The irony is that Juncker — who is famous for saying that when things get tough, “you have to lie” — is right on this point. Since 1999 France has broken the Eurozone’s 3% deficit limit during non-recessionary years 11 out of 16 times. That’s one more time than Greece and Portugal, three more times than Italy, and seven more times than Spain (which has broken the limit eight times but four of which were during years of recession, with the Commission’s blessing).

“If the Commission President says that things apply differently for France, then this really damages the credibility of the Commission as guardian of the pact,” retorted Eurogroup President Jeroen Dijsselbloem in an interview with German daily Süddeutsche Zeitung and six other European newspapers.

According to George Soros, the hedge fund billionaire who broke the Bank of England 24 years ago and is once again out of retirement, a British exit could “unleash a general exodus, and the disintegration of the European Union will become practically unavoidable.”

Inevitably it is the French that lead the hardliners on post Brexit negotiations

The lack of popular support for the pro-EU position of the French government (and all mainstream parties) is the reason that the French are leading the call for a more punitive response should the Brits vote for Brexit. The measures under discussion in Paris include proposals to rapidly expedite Britain’s removal from all EU treaties rather than let negotiations drag on, as well as restrict the “passporting” of financial services, which allows foreign-owned companies to do business with the EU via offices located in Britain.

“I would be very tough [on this point],” said Sylvie Goulard, a French MEP who sits on the committee for economic and monetary affairs. “I see no reason to give passporting to a country that decides in a sovereign way to leave the EU… The day the U.K. leaves … you cannot consider the British supervising authority as an authority of the EU.” Such a response could have a devastating impact on the UK’s core industry, financial services.

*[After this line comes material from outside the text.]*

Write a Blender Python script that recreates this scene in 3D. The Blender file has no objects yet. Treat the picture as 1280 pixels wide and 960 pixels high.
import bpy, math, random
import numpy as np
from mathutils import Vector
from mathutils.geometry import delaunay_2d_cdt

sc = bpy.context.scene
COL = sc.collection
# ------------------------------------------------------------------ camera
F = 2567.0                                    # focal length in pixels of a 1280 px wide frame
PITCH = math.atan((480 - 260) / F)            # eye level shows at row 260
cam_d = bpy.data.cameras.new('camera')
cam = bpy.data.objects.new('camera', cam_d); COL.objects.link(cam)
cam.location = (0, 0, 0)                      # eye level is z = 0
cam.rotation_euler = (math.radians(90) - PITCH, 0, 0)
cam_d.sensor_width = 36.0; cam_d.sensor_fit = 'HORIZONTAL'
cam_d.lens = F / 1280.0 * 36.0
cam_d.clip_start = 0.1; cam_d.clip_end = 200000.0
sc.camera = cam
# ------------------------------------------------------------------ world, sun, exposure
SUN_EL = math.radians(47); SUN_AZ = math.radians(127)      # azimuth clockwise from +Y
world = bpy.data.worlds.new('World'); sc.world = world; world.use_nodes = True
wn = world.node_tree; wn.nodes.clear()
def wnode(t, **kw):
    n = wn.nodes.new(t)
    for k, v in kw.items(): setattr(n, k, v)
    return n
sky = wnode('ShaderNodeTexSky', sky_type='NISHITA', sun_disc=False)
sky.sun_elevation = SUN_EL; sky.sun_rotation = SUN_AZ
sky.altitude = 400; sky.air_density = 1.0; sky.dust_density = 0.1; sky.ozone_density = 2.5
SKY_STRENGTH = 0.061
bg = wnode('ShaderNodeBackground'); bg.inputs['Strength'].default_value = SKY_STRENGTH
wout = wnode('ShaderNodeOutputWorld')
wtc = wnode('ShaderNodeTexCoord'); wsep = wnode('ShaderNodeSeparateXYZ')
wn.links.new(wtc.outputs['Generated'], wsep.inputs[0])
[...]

The City of London is the place with most at stake in the Brexit debate. Its two biggest rivals, Paris and Frankfurt, are vying to take a piece of the action. If Britain left the EU, member countries might re-evaluate whether to recognise clearing houses such as LCH.Clearnet, and may push to force all clearing houses to be based inside the EU — as the European Central Bank has already suggested should be the case.

A Britain-less EU might even try to draw business away from the City of London. “I can tell you there is already intense thinking about creating a financial hub on the Continent,” said Elisabeth Guigou, Socialist head of the foreign affairs committee in France’s lower house National Assembly. The fact that Frankfurt is home to the European Central Bank’s lavish headquarters makes it the most likely contender but that won’t stop Paris from laying claim to its share of the spoils.


 

Should we get Brexit after the 23rd of June the EU will be torn in two different directions. On the one hand its culture of compromise and negotiation, combined with the sheer weight of the UK’s economy (the world’s fifth largest and the second largest in the EU) means that facilitating a smooth transition to some sort of accommodating post Brexit trade arrangement will be be the best option in relation to business. It is likely that it will be Germany that leads a post Brexit pragmatic business focussed camp. On the other hand the fear of political contagion means that there will be a strong political argument to make the Brits exit as difficult as possible, to scare other member states who might tilt towards exit. This hardline camp will probably be led by the French government who not only have always wanted to marginalise the City of London but which is now sitting on top of an deeply euro-sceptic electorate, a mis-match that could lead to a political earthquake in France.